-- Work to complete --
Restate word for word the lines of the records below, starting at the line that contains "Keep writing the" and ending at the line that contains "the blue-green pine','oak',rz=0.2)", with both of those lines included and nothing else.

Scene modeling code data
_ _ _ _ _ _ _
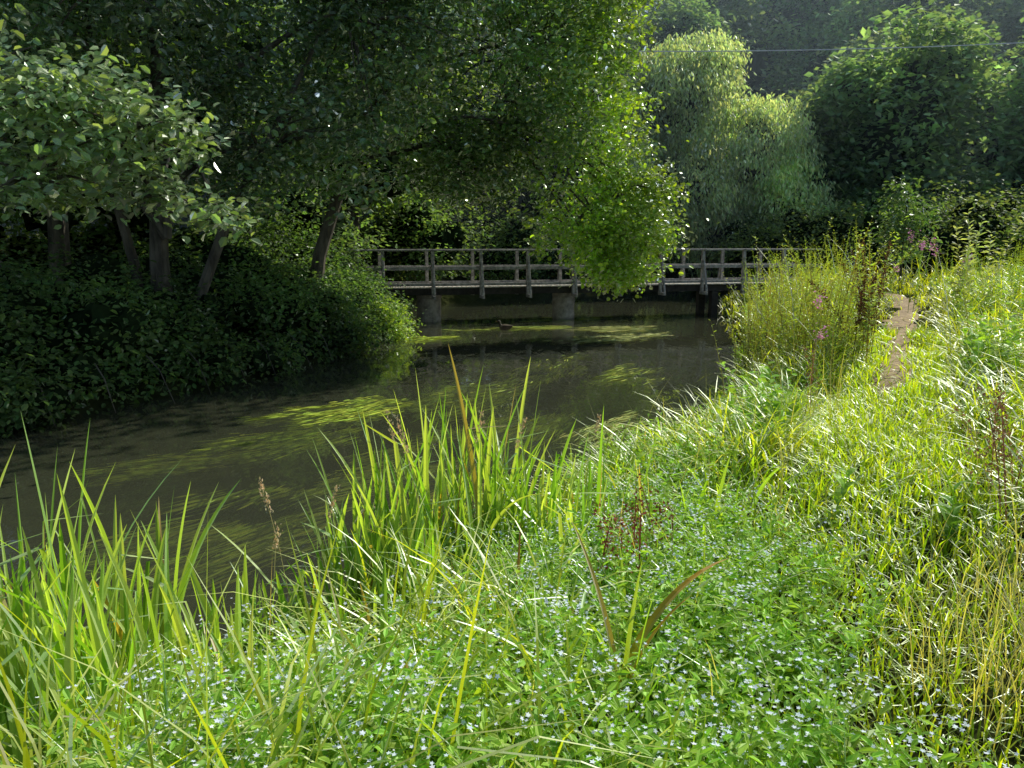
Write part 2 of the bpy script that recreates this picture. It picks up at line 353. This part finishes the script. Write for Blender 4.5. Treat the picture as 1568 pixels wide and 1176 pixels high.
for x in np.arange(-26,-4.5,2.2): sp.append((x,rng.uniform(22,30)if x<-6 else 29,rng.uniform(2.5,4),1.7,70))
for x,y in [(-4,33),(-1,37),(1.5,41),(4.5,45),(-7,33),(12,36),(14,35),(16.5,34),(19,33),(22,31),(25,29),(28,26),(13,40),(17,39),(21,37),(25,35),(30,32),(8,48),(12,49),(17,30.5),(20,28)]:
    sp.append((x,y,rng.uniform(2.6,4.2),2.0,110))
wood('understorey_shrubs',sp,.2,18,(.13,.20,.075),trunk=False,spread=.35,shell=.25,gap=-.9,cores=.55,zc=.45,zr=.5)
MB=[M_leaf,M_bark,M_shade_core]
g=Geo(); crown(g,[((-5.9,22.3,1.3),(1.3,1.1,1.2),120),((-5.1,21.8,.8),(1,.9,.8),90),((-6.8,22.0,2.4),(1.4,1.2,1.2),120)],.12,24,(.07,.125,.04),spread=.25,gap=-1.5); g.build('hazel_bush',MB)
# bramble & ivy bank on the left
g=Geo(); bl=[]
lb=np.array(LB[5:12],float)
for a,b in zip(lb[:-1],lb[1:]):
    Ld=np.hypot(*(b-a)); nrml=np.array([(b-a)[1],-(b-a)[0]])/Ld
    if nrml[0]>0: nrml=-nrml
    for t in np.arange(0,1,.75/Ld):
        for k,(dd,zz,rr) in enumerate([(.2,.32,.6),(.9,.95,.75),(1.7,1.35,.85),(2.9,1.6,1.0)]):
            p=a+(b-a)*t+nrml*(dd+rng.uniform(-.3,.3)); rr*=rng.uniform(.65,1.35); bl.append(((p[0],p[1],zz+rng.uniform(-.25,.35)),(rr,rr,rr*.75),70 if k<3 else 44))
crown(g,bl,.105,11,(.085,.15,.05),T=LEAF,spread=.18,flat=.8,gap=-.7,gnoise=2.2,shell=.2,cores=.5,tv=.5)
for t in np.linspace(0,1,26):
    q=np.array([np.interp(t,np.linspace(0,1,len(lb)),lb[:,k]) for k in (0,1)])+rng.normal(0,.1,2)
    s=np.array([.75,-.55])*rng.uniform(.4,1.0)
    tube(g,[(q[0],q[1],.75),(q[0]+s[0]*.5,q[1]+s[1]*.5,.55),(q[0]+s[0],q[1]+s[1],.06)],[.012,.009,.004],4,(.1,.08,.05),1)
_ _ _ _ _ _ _
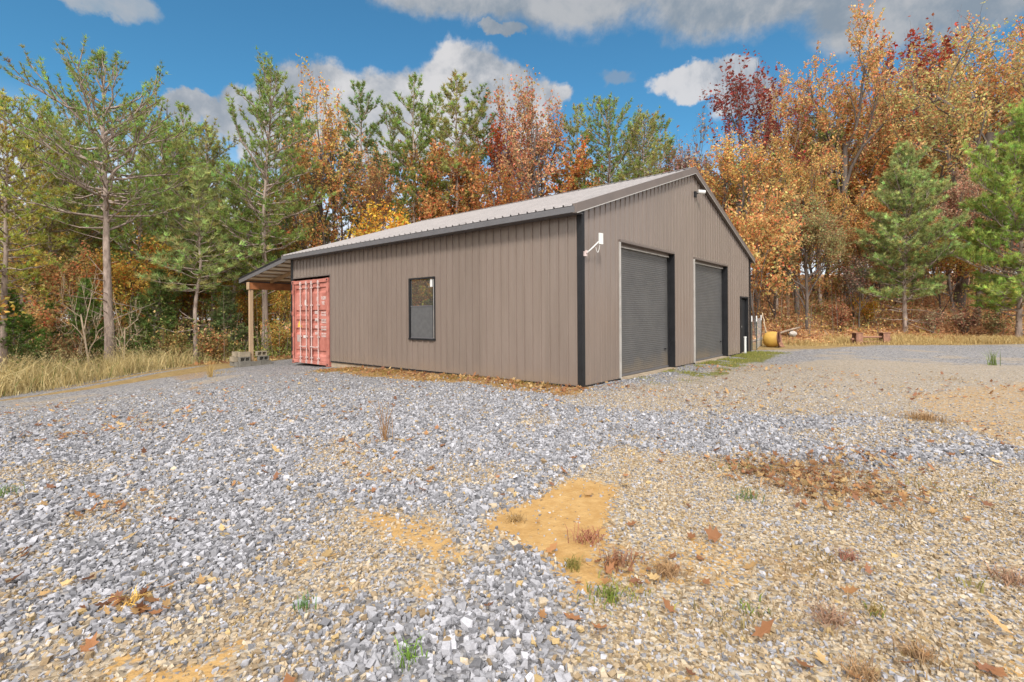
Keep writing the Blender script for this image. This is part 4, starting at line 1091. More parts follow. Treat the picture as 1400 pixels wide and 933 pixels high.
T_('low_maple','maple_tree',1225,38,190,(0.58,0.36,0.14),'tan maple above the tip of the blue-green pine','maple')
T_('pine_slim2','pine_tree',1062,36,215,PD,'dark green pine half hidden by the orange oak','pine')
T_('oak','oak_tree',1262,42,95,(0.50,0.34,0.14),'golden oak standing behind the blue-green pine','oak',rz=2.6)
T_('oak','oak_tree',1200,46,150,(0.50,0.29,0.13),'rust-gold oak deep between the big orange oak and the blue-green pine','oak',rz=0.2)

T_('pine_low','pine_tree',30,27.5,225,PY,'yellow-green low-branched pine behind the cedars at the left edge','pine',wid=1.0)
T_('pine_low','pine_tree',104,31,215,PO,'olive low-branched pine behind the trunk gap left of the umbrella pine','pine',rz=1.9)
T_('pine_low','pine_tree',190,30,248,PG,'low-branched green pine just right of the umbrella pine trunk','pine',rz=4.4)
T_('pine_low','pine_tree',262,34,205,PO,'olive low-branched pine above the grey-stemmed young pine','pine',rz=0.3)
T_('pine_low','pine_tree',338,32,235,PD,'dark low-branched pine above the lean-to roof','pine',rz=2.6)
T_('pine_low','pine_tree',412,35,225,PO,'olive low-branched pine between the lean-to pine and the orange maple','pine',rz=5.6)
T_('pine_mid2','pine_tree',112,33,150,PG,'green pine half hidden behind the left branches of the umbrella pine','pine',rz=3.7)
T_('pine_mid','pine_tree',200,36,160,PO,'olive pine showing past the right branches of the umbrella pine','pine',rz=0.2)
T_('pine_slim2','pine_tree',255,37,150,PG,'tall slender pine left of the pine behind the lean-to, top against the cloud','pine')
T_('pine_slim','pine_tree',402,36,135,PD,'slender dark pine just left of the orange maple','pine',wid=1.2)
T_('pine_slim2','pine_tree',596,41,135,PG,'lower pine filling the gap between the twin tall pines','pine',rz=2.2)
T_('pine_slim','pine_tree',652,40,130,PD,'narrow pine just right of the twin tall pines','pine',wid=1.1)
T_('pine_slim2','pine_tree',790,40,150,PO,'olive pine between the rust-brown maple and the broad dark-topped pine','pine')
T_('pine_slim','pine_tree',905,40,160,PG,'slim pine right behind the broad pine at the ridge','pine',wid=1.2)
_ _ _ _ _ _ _
-- Response to the task --
Keep writing the Blender script for this image. This is part 4, starting at line 1091. More parts follow. Treat the picture as 1400 pixels wide and 933 pixels high.
T_('low_maple','maple_tree',1225,38,190,(0.58,0.36,0.14),'tan maple above the tip of the blue-green pine','maple')
T_('pine_slim2','pine_tree',1062,36,215,PD,'dark green pine half hidden by the orange oak','pine')
T_('oak','oak_tree',1262,42,95,(0.50,0.34,0.14),'golden oak standing behind the blue-green pine','oak',rz=2.6)
T_('oak','oak_tree',1200,46,150,(0.50,0.29,0.13),'rust-gold oak deep between the big orange oak and the blue-green pine','oak',rz=0.2)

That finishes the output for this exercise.